Além de oferecer empréstimos e subsídios, o banco de desenvolvimento atua com cooperação técnica e pesquisas para o setor público e privado. Atualmente, o BID foca sua atuação sobre três desafios de desenvolvimento – inclusão social e equidade, produtividade e inovação e integração econômica – e em três temas transversais – igualdade de gênero e diversidade, mudança climática e sustentabilidade do meio ambiente, e capacidade institucional do Estado e Estado de direito.

O BID obtém recursos financeiros de seus 48 países-membros, além de captações nos mercados financeiros, fundos que administra e operações de cofinanciamento. O banco tem sede em Washington (EUA) e representações nos 26 países-membros da América Latina e Caribe, além de escritórios em Madri e Tóquio. O Brasil é o único país do mundo que tem dois escritórios do BID: há uma representação oficial em Brasília e outra em São Paulo.

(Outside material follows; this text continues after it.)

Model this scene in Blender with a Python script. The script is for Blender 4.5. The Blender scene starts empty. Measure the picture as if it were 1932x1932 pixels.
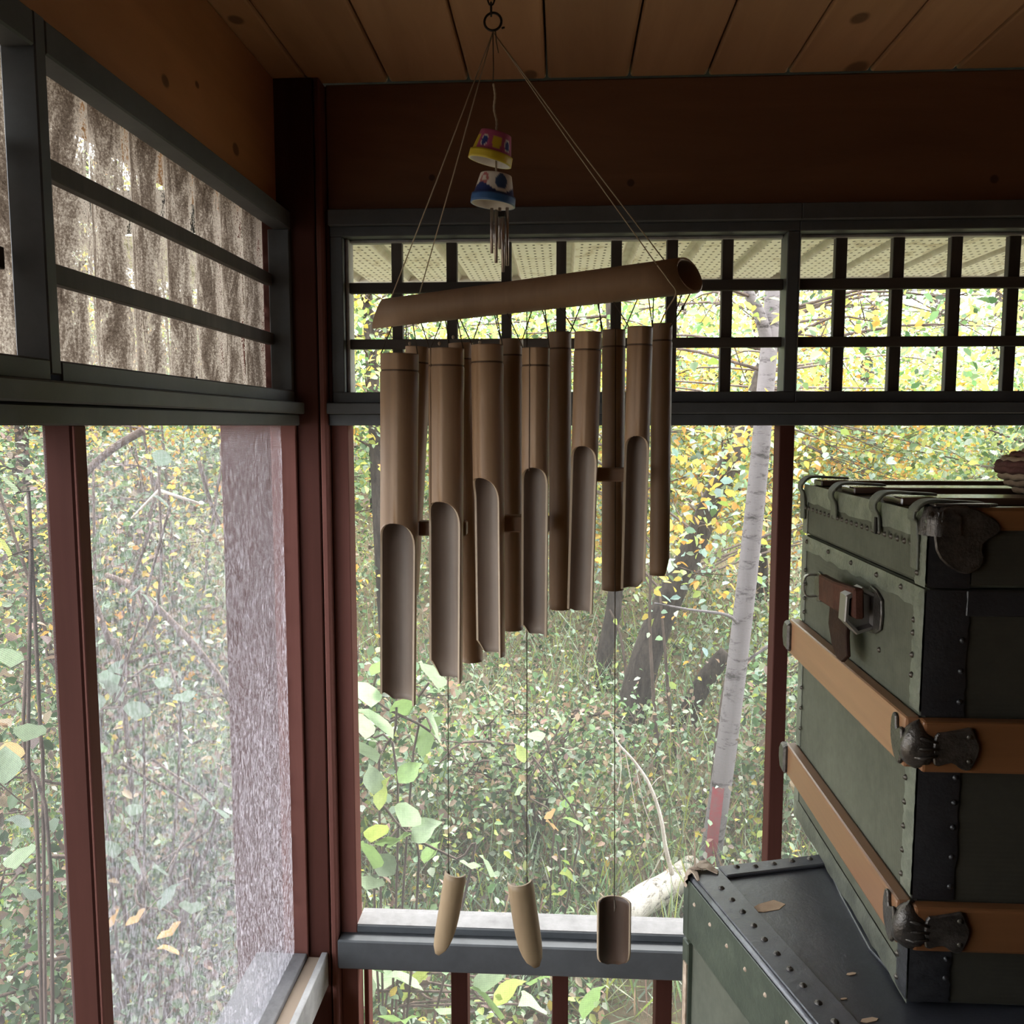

Os países membros do BID são Alemanha, Argentina, Áustria, Bahamas, Barbados, Bélgica, Belize, Bolívia, Brasil, Canadá, Chile, China, Colômbia, Costa Rica, Croácia, Dinamarca, El Salvador, Equador, Eslovênia, Espanha, Estados Unidos, Finlândia, França, Guatemala, Guiana, Haiti, Honduras, Israel, Itália, Jamaica, Japão, México, Nicarágua, Noruega, Países Baixos, Panamá, Paraguai, Peru, Portugal, Reino Unido, República da Coreia, República Dominicana, Suécia, Suíça, Suriname, Trinidad e Tobago, Uruguai e Venezuela.